Sportpinion: Is softball given equal opportunities as baseball?

BY RACHEL FINSTON

Sportpinion

UMW is colloquially known as “University of Mostly Women” but how does that translate to the university’s sports teams? Specifically in the case of softball and baseball, equity seems questionable.

In terms of information available about the teams, the softball team fields 25 players, just like most major league baseball teams. Baseball, however, has 27. Even at a Division III school like UMW, it probably costs a significant amount of money to supply athletes, and both sports require the same amount of players. Both teams were established in 1988 and have three coaches, two assistants and a head coach. However, according to the team schedule, the softball season is a month longer than the baseball season, going into the month of May after the April 22 CAC Tournament. Students have also expressed that playing times and playing locations for softball are less desirable than the ones assigned to the baseball team. Even if they have the same playing times, people are more likely to attend baseball games than softball games.     

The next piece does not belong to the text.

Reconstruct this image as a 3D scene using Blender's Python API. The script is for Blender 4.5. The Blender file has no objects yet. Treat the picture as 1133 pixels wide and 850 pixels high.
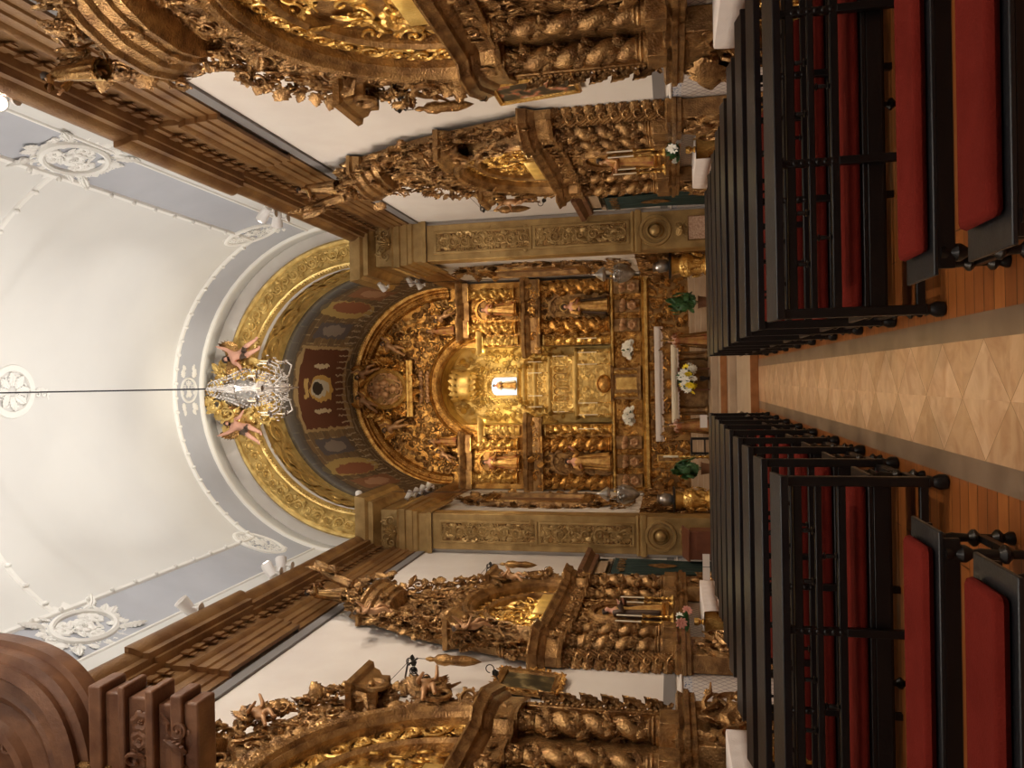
import bpy, bmesh, math, random
import numpy as np
from mathutils import Matrix, Vector
PI=math.pi; sin=math.sin; cos=math.cos
C=bpy.context.scene.collection
def ss(v):  # srgb 0-255 -> linear
    return tuple(((c/255.)/12.92 if c/255.<=.04045 else ((c/255.+.055)/1.055)**2.4) for c in v)
# ---------------------------------------------------------------- materials
def mat(name,col,rough=.5,metal=0.,col2=None,nscale=6.,bump=0.,bscale=40.,vein=None,emit=0.,spec=None,trans=0.,kind='noise',coat=0.):
    m=bpy.data.materials.new(name); m.use_nodes=True; nt=m.node_tree; b=nt.nodes['Principled BSDF']
    b.inputs['Base Color'].default_value=(*col,1); b.inputs['Roughness'].default_value=rough; b.inputs['Metallic'].default_value=metal
    if spec is not None: b.inputs['Specular IOR Level'].default_value=spec
    if trans: b.inputs['Transmission Weight'].default_value=trans
    if coat: b.inputs['Coat Weight'].default_value=coat; b.inputs['Coat Roughness'].default_value=.15
    tc=nt.nodes.new('ShaderNodeTexCoord')
    if col2 is not None:
        n=nt.nodes.new('ShaderNodeTexNoise'); n.inputs['Scale'].default_value=nscale; n.inputs['Detail'].default_value=5
        if kind=='wood':
            mp=nt.nodes.new('ShaderNodeMapping'); mp.inputs['Scale'].default_value=(1,1,.12); nt.links.new(tc.outputs['Object'],mp.inputs[0]); nt.links.new(mp.outputs[0],n.inputs['Vector'])
        else: nt.links.new(tc.outputs['Object'],n.inputs['Vector'])
        r=nt.nodes.new('ShaderNodeValToRGB'); r.color_ramp.elements[0].position=.35; r.color_ramp.elements[1].position=.65
        r.color_ramp.elements[0].color=(*col2,1); r.color_ramp.elements[1].color=(*col,1)
        nt.links.new(n.outputs[0],r.inputs[0]); nt.links.new(r.outputs[0],b.inputs['Base Color'])
    if bump:
        v=nt.nodes.new('ShaderNodeTexNoise'); v.inputs['Scale'].default_value=bscale; v.inputs['Detail'].default_value=3; nt.links.new(tc.outputs['Object'],v.inputs['Vector'])
        bp=nt.nodes.new('ShaderNodeBump'); bp.inputs['Strength'].default_value=bump; bp.inputs['Distance'].default_value=.02
        nt.links.new(v.outputs[0],bp.inputs['Height']); nt.links.new(bp.outputs[0],b.inputs['Normal'])
    if emit: b.inputs['Emission Color'].default_value=(*col,1); b.inputs['Emission Strength'].default_value=emit
    return m
M={}
M['gold']=mat('warm_gilding',(.68,.40,.12),.25,.8,(.34,.15,.03),5,.6,34)
M['gold_b']=mat('bright_gilding',(.86,.58,.19),.25,.75,(.50,.28,.07),5.,.5,34)
M['gold_y']=mat('yellow_gilding',(.82,.60,.22),.33,.6,(.55,.36,.11),4.,.5,34)
M['gold_d']=mat('aged_gilding',(.50,.29,.10),.27,.7,(.17,.08,.025),4,.7,34)
M['gold_c']=mat('carved_brown_gilding',(.49,.295,.12),.27,.68,(.20,.105,.042),5,.8,38)
M['gold_p']=mat('dull_pilaster_gilding',(.50,.34,.14),.38,.55,(.30,.19,.07),2.5,.4,30)
M['cornice']=mat('stained_cornice_wood',(.33,.18,.07),.34,.45,(.19,.09,.035),2.,.4,30)
M['brown']=mat('carved_walnut',(.235,.115,.06),.45,0,(.12,.05,.026),3.,.3,30)
M['plaster']=mat('wall_plaster',(.72,.69,.655),.85,0,(.66,.62,.59),1.2,.15,6)
M['vault']=mat('vault_plaster',(.70,.695,.665),.9,0,(.66,.655,.63),.6)
M['vault_g']=mat('vault_grey_band',(.47,.485,.525),.9,0,(.43,.445,.485),1.)
M['stucco']=mat('white_stucco',(.80,.79,.75),.7,0,bump=.2)
M['grey']=mat('grey_stone_band',(.20,.19,.19),.7)
M['skin']=mat('painted_flesh',(.62,.33,.24),.5)
M['skin_l']=mat('pale_painted_flesh',(.66,.42,.32),.45)
M['skin_w']=mat('wooden_flesh',(.46,.26,.13),.38,.3)
M['hair']=mat('painted_dark_hair',(.05,.035,.025),.6)
M['black']=mat('black_varnished_wood',(.005,.004,.004),.35,0,(.008,.006,.006),8,.1,30,spec=.4)
M['desk']=mat('worn_black_desk',(.009,.010,.012),.36,0,(.013,.014,.016),5,.1,30,spec=.5)
M['red']=mat('red_velvet',(.150,.016,.011),1.,0,(.120,.012,.008),5,.3,90,spec=.08)
M['red2']=mat('faded_red_velvet',(.075,.014,.012),.95,0,(.06,.01,.01),5,.3,90,spec=.1)
M['white']=mat('white_linen',(.80,.75,.74),.8,0,bump=.2,bscale=50)
M['lace']=mat('lace_border',(.70,.62,.60),.85,0,(.42,.30,.25),60)
M['candle']=mat('wax',(.85,.78,.62),.5)
M['silver']=mat('worn_silver',(.50,.48,.46),.28,.85,(.30,.28,.27),8)
M['crystal']=mat('cut_crystal',(.85,.84,.83),.10,.3,(.55,.55,.56),40,trans=.3)
M['iron']=mat('black_iron',(.03,.026,.022),.5,.4)
M['fixture']=mat('white_enamel',(.80,.77,.74),.35)
M['green']=mat('green_cloth',(.009,.028,.022),.8,0,(.006,.018,.015),4,.2,20)
M['leaf']=mat('leaf_green',(.035,.12,.03),.5,0,(.015,.06,.015),9)
M['petal_w']=mat('white_petal',(.82,.82,.76),.6)
M['petal_y']=mat('yellow_petal',(.85,.66,.02),.6)
M['petal_p']=mat('pink_petal',(.75,.35,.28),.6)
M['robe_d']=mat('dark_habit',(.10,.06,.035),.55,.1,(.05,.028,.018),5)
M['robe_g']=mat('gilded_robe',(.72,.46,.15),.36,.5,(.42,.2,.06),8,.4,40)
M['robe_r']=mat('russet_robe',(.33,.10,.04),.5,.2,(.5,.28,.08),6)
M['steps']=mat('beige_stone',(.50,.38,.27),.35,0,(.42,.31,.21),2.5)
M['riser']=mat('orange_wood_step',(.40,.17,.055),.35,0,(.30,.12,.035),6)
M['paper']=mat('paper',(.82,.74,.68),.8)
M['parch']=mat('framed_parchment',(.62,.45,.33),.8,0,(.38,.22,.15),28)
M['mahog']=mat('reddish_brown_board',(.16,.05,.022),.45,0,(.12,.036,.016),4)
M['glow']=mat('bright_lit_glass',(.62,.80,1.),.4,0,emit=.6)
M['lampglow']=mat('lamp_glow',(1.,.80,.62),.4,0,emit=30.)
M['metal_d']=mat('dark_metal',(.04,.04,.045),.4,.7)
# ---------------------------------------------------------------- mesh builder
def tr(x=0,y=0,z=0,rz=0,rx=0,ry=0,s=1,sx=1,sy=1,sz=1):
    return np.array(Matrix.Translation((x,y,z))@Matrix.Rotation(rz,4,'Z')@Matrix.Rotation(ry,4,'Y')@Matrix.Rotation(rx,4,'X')@Matrix.Diagonal((s*sx,s*sy,s*sz,1)))
class G:
    def __init__(s): s.v=[];s.f=[];s.n=0
    def add(s,vf,m=None):
        v,f=vf; v=np.asarray(v,float)
        if m is not None: v=v@m[:3,:3].T+m[:3,3]
        n=s.n; s.v.append(v); s.f.extend([tuple(i+n for i in q) for q in f]); s.n+=len(v); return s
    def data(s): return (np.vstack(s.v),s.f)
def grid(P,cu=False,cv=False):
    """P[nu][nv] of points"""
    P=np.asarray(P,float); a,b=P.shape[:2]; f=[]
    for i in range(a if cu else a-1):
        for j in range(b if cv else b-1):
            i2=(i+1)%a; j2=(j+1)%b; f.append((i*b+j,i2*b+j,i2*b+j2,i*b+j2))
    return P.reshape(-1,3),f
def box(x0,x1,y0,y1,z0,z1):
    v=[(x,y,z) for x in (x0,x1) for y in (y0,y1) for z in (z0,z1)]
    return np.array(v,float),[(0,1,3,2),(4,6,7,5),(0,4,5,1),(2,3,7,6),(0,2,6,4),(1,5,7,3)]
def lathe(prof,n=16,sq=1.):
    P=[[(r*cos(2*PI*k/n),r*sq*sin(2*PI*k/n),z) for k in range(n)] for r,z in prof]
    v,f=grid(P,cv=True); m=len(prof)
    f=list(f)
    if prof[0][0]>1e-4: f.append(tuple(range(n)))
    if prof[-1][0]>1e-4: f.append(tuple((m-1)*n+k for k in range(n)))
    return v,f
def tube(pts,r,n=6,cap=True):
    pts=np.asarray(pts,float); m=len(pts); r=np.broadcast_to(r,(m,)) if np.ndim(r)<=1 else r
    t=np.gradient(pts,axis=0); t/=np.linalg.norm(t,axis=1)[:,None]+1e-9
    up=np.array([0,0,1.]) if abs(t[0][2])<.9 else np.array([0,1.,0]); P=[]
    a=np.cross(t[0],up); a/=np.linalg.norm(a)
    for i in range(m):
        a=a-t[i]*a.dot(t[i]); a/=np.linalg.norm(a)+1e-9; b=np.cross(t[i],a)
        P.append([pts[i]+r[i]*(cos(2*PI*k/n)*a+sin(2*PI*k/n)*b) for k in range(n)])
    v,f=grid(P,cv=True)
    if cap: f=list(f)+[tuple(range(n)),tuple((m-1)*n+k for k in range(n))]
    return v,f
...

Emma Rakowski, sophomore softball player, says that she hasn’t had any problems.

“From my experience our playing times are always the same and the facilities for both softball and baseball can be really good or really shabby.”

She said that she’s been treated very well as a softball player. That is reassuring, since Title IX requires men and women to be allotted the same opportunities, but the disparate sizes of the teams are still a bit suspect. Softball head coach Dee Conway has been with UMW softball since its inception, for thirty years, and she is also a UMW associate professor. Wayne Riser, head baseball coach has been with UMW baseball for five years and has not had the tenure with the school that Conway has. Another issue is the V. Earl Dickinson Stadium, where UMW baseball plays their home games. It boasts one thousand seats, concessions, and batting cages, both indoor and outdoor. There does not appear to be an equivalent facility for softball, which is troubling, nor do softball players play games at the stadium.

It seems like there are some inherent inequalities at play between the softball and baseball teams that need to be addressed. Hopefully, veteran coach Conway and her players will be able to get the playing times, facilities and funding that they deserve. UMW may only be a Division III school, but students still have the opportunity to enjoy sports, and it’s important that the university provide the same opportunities to everyone.